小澤征爾さんなどの世界的な音楽家を数多くそだてた音楽教育者・故齋藤秀雄は次のようにのべています。

「バイオリンを弾いて、バイオリンの音をきかせようとしている人がいますが、それはバイオリン弾きであって芸術家ではありません。バイオリンという道具をつかってもっと奥にあるものをつたえようとするとき、その人は芸術家になっていくのです」(注)

奥にあるものあるいは作曲家のメッセージ(おおげさにいえば魂)をつたえることが音楽の役割です。楽器や音はそのための手段です。作曲家は、音をつかって何らかのメッセージを私たちにつたえようとしているのです。
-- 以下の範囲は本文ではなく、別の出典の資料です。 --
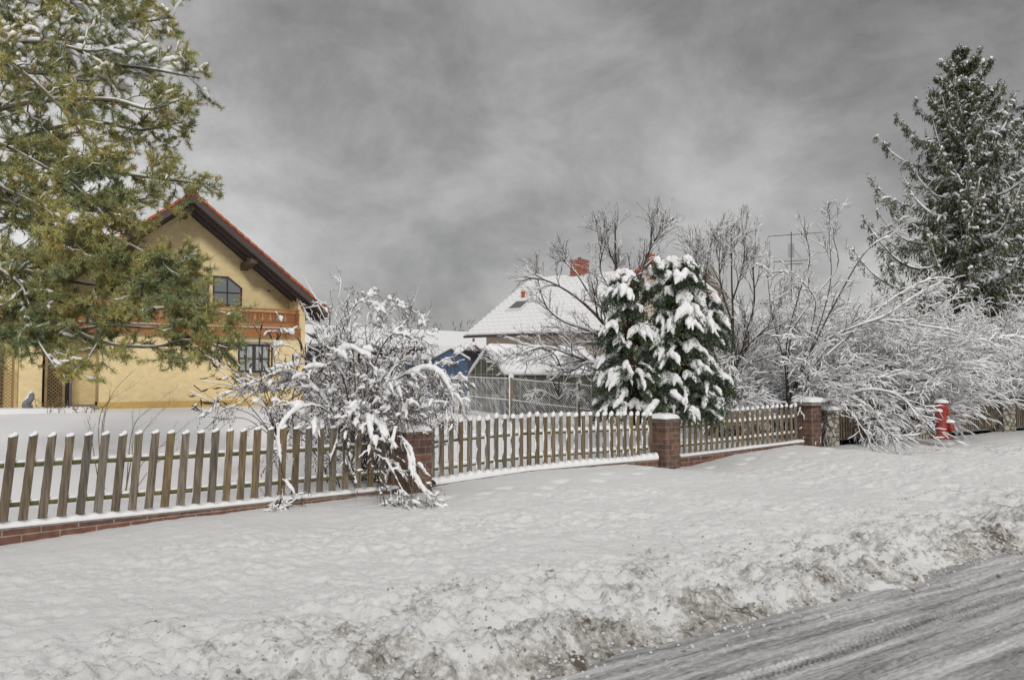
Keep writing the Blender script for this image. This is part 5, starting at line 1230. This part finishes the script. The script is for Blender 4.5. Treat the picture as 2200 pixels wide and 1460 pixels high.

齋藤秀雄はこうもいっています。「バッハの時代はこういう楽器(古楽器)でこういうふうに弾いていたのだから、現代でもそのように弾かなければならないというは、私たちのやり方とはちがいます」

つまり、バッハの時代のサウンドを再現するのが芸術の目的ではなく、バッハの心あるいはメッセージをつたえることがもとめられているのです。そのための手段として楽器があり音があるのです。どのような手段(古楽器か現代の楽器か)をつかったかは本質的な問題ではなく、心やメッセージがつたわったかどうかがポイントになります。

作曲家の心やメッセージを理解することなく、自分を出そうとしたり自己主張をするために演奏している奏者がときどきいますが、そのような人は論外です。